Aleksandra Jakubowska, spokeswoman for Poland’s ruling coalition government, said Oleksy’s information came, at least in part, from unpublished conversations Alganov and his associates had with a Polish reporter in Moscow.

Advertisement

The reporter, Waldemar Gontarski, said he received a list of Alganov’s Polish acquaintances--including names of Solidarity officials--from associates of the KGB spy, but Alganov refused to confirm or deny the names until the Oleksy investigation is completed.

Efforts to reach Alganov were unsuccessful.

Milczanowski, the former interior minister who disclosed the allegations against Oleksy, would not comment on whether Solidarity officials had dealings with Alganov, citing government secrecy restrictions.

But he said evidence that Oleksy spied for Moscow goes beyond the issue of his social ties with Alganov and Yakimishin. If Oleksy has similar evidence against Solidarity leaders, Milczanowski said, “let him present this list then.”

*

“It can be said very clearly: Polish secret services never charged anyone with just having social contacts,” he said. “If there was only a problem of social contacts, this case wouldn’t even come up.”

Oleksy claims Milczanowski has been blinded by his “fanatic support” for Walesa. Milczanowski, a former Solidarity activist, was appointed to his Interior Ministry post by Walesa.

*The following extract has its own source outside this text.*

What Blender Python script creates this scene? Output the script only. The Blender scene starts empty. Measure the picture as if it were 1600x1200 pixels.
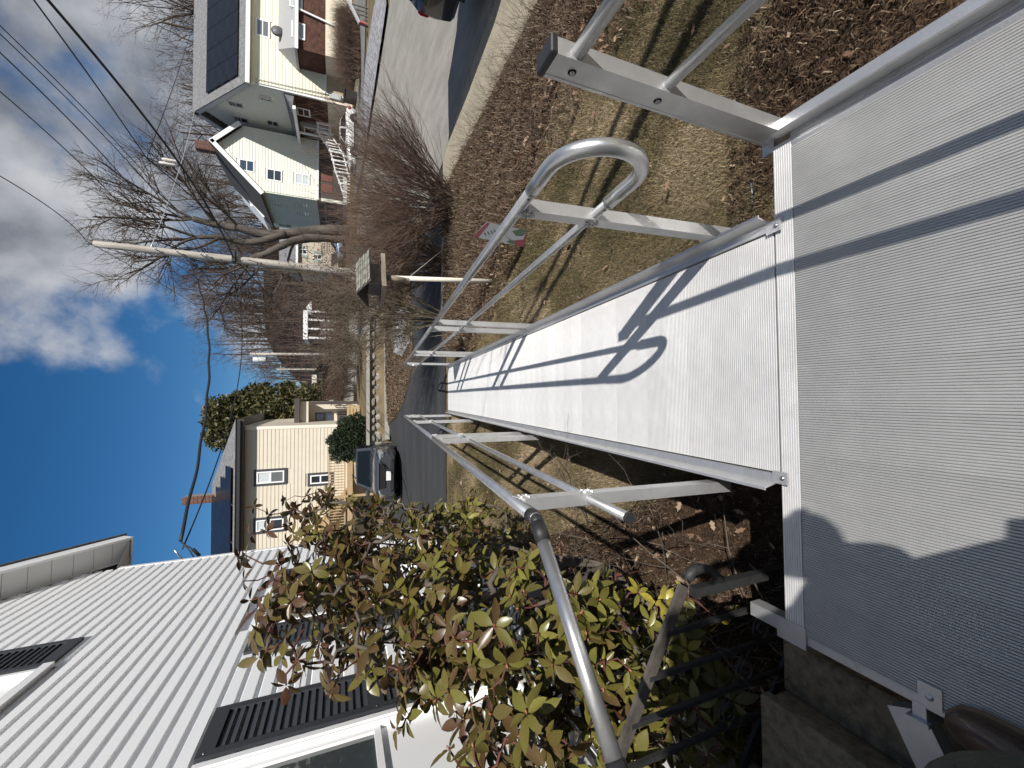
import bpy, bmesh, math, random
import numpy as np
from math import sin, cos, pi, radians, sqrt, atan2, tan
from mathutils import Vector, Matrix, Euler

S = bpy.context.scene
COL = S.collection
R = random.Random(7)

# ---------------------------------------------------------------- camera, light, exposure
CAM_H = 1.47
_p, _yw, _ro = radians(22.4), radians(1.8), radians(0.25)
_fw = Vector((sin(_yw)*cos(_p), cos(_yw)*cos(_p), -sin(_p)))
_rt = Vector((cos(_yw), -sin(_yw), 0.0))
_up = _rt.cross(_fw)
_r2 = _rt*cos(_ro) + _up*sin(_ro)
_u2 = _up*cos(_ro) - _rt*sin(_ro)
cam_data = bpy.data.cameras.new('camera')
cam = bpy.data.objects.new('camera', cam_data)
COL.objects.link(cam)
# the phone was held sideways: image right is world down, image up is world right
mx = Matrix(((-_u2.x, _r2.x, -_fw.x), (-_u2.y, _r2.y, -_fw.y), (-_u2.z, _r2.z, -_fw.z)))
cam.matrix_world = Matrix.Translation((0, 0, CAM_H)) @ mx.to_4x4()
cam_data.sensor_width = 36.0
cam_data.lens = 650.0/1600.0*36.0
cam_data.clip_start = 0.05
cam_data.clip_end = 2500.0
S.camera = cam

SUN_TO = Vector((0.58, -0.99, 1.0)).normalized()      # towards the sun
SUN_EL = math.asin(SUN_TO.z)
SUN_AZ = atan2(SUN_TO.x, SUN_TO.y)                     # clockwise from +Y

W = bpy.data.worlds.new('World'); S.world = W; W.use_nodes = True
nt = W.node_tree; nt.nodes.clear()
def nd(t, typ, **kw):
    n = t.nodes.new(typ)
    for k, v in kw.items(): setattr(n, k, v)
    return n
sky = nd(nt, 'ShaderNodeTexSky', sky_type='NISHITA', sun_disc=False)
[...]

Milczanowski “dealt only with the prime minister from the left. And why?” Oleksy asked. “Because it fit Walesa’s losing camp, because it fit the spread of anti-Communist feelings and anti-Russian feelings. . . . This is political revenge.”

Advertisement

Oleksy, who has often been criticized for advocating policies too friendly to Moscow, said he also felt betrayed by Alganov and the country he so often defended.

“It turned out that he was an agent, he started a file on me, he gave me a code name. This is something really horrible,” Oleksy said. “I cannot forgive the Russians because this is their agent providing this information. Let them bring order to their agents.”